*YOUR OBJECTIVE*: Don't include pictures. Quote the lines below from the first through the line that contains "COL = SC.collection".

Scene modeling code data

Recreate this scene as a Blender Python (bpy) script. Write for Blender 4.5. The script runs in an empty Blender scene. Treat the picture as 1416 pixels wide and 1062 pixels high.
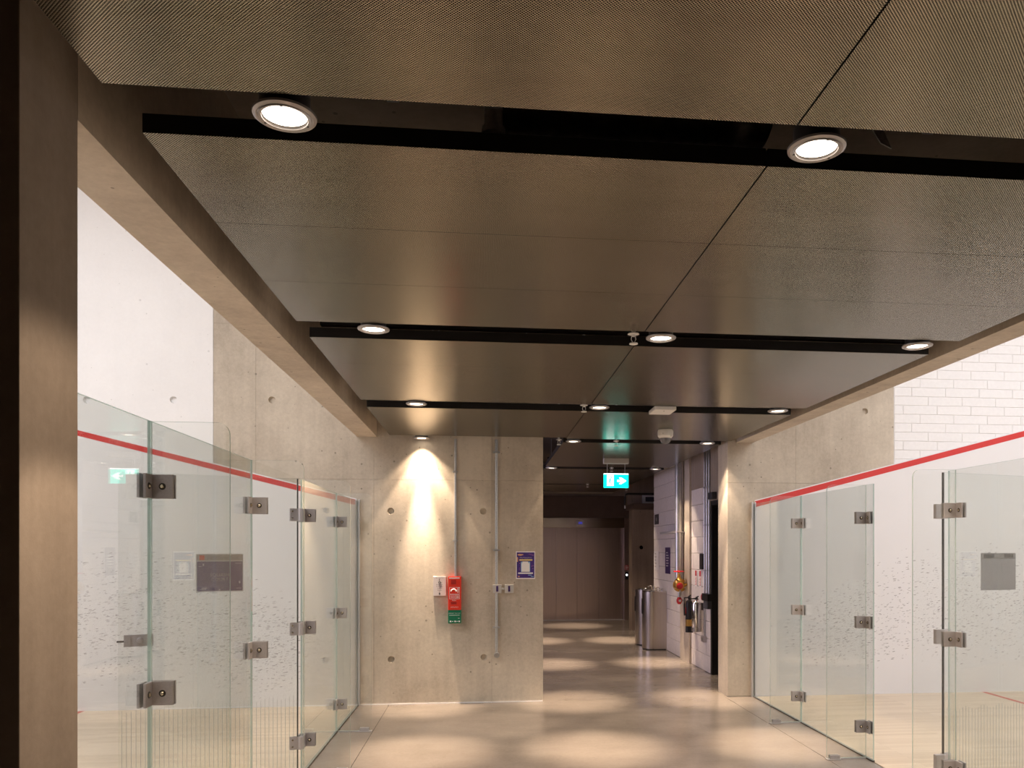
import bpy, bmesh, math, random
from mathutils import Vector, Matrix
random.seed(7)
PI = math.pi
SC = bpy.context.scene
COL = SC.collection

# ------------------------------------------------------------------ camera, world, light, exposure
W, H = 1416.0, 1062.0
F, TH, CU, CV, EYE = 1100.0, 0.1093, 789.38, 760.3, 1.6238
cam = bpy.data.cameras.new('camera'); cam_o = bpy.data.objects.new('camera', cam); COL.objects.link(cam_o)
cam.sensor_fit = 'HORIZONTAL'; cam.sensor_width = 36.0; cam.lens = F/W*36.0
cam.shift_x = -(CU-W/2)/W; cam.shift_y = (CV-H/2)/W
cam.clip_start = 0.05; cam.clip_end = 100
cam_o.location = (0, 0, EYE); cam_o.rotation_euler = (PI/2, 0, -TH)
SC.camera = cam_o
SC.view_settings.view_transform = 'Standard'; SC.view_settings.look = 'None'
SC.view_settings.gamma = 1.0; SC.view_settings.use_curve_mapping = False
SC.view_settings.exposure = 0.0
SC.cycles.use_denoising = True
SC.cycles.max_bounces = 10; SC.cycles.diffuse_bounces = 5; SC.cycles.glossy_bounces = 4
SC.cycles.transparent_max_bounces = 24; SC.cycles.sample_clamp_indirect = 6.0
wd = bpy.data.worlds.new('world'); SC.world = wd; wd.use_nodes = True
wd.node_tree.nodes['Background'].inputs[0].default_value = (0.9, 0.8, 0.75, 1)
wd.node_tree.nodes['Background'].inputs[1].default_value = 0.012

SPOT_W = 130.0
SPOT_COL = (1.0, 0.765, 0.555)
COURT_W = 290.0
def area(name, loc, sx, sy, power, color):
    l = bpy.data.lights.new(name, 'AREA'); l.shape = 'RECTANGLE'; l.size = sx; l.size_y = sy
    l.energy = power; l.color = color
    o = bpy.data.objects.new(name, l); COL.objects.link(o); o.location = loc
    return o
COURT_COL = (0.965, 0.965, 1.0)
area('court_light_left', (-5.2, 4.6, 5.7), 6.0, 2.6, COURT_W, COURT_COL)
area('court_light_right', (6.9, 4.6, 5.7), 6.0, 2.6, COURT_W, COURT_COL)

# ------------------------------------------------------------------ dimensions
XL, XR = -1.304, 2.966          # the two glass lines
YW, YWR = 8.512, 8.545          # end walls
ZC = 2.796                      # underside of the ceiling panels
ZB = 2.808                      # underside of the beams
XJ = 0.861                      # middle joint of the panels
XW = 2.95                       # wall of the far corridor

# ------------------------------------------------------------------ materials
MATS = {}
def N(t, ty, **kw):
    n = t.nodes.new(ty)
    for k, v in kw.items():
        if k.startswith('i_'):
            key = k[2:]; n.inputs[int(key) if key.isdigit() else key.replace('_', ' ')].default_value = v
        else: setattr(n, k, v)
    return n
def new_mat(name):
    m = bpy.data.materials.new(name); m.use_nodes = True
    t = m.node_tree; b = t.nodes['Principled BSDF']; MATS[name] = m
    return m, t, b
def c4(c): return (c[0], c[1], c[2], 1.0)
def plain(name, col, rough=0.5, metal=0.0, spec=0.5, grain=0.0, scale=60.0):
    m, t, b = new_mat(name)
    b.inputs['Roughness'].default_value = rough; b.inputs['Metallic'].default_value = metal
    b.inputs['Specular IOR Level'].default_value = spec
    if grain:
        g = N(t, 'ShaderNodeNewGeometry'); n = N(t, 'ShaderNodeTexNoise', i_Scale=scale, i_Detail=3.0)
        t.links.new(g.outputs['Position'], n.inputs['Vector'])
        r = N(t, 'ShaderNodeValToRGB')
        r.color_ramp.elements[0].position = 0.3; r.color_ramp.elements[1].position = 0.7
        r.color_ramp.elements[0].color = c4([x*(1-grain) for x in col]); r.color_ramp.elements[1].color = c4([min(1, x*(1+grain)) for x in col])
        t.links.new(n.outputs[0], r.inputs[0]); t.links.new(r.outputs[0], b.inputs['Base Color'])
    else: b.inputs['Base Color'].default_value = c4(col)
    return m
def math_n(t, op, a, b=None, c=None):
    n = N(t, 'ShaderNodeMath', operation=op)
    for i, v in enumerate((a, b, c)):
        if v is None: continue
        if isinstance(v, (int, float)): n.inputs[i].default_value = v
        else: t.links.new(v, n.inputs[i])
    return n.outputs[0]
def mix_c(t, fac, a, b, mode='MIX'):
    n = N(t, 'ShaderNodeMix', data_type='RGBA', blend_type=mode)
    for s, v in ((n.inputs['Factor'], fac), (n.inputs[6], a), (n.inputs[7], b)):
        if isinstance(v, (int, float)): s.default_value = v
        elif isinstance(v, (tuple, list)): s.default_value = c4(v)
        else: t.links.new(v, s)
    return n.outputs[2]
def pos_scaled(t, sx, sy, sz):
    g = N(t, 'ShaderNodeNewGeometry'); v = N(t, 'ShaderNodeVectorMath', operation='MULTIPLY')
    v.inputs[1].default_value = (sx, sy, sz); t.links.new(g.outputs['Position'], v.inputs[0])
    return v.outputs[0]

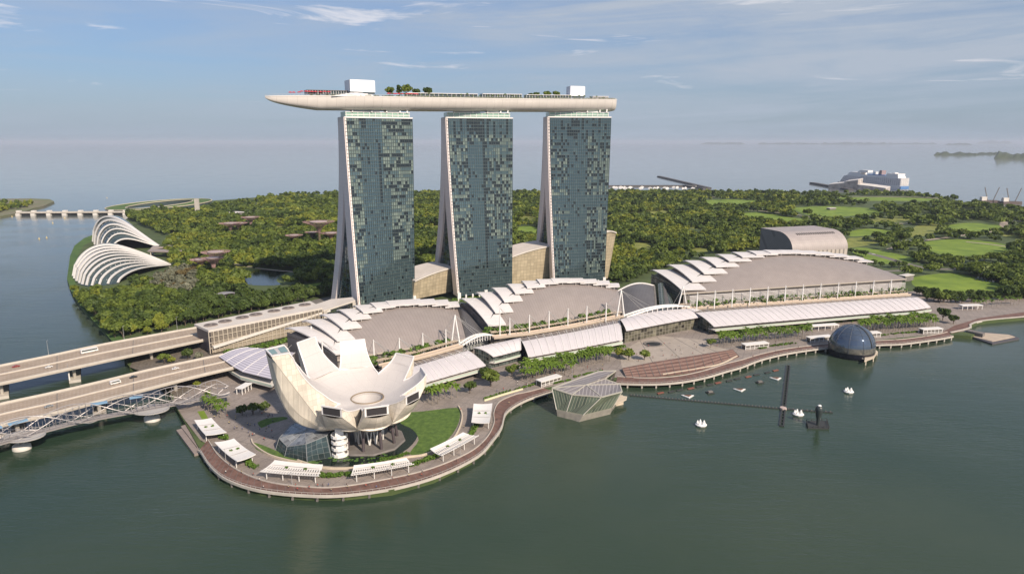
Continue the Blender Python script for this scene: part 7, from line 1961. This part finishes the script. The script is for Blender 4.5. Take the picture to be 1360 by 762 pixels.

*WRITTEN RESPONSE*:
Recreate this scene as a Blender Python (bpy) script. Write for Blender 4.5. The script runs in an empty Blender scene. Treat the picture as 1416 pixels wide and 1062 pixels high.
import bpy, bmesh, math, random
from mathutils import Vector, Matrix
random.seed(7)
PI = math.pi
SC = bpy.context.scene
COL = SC.collection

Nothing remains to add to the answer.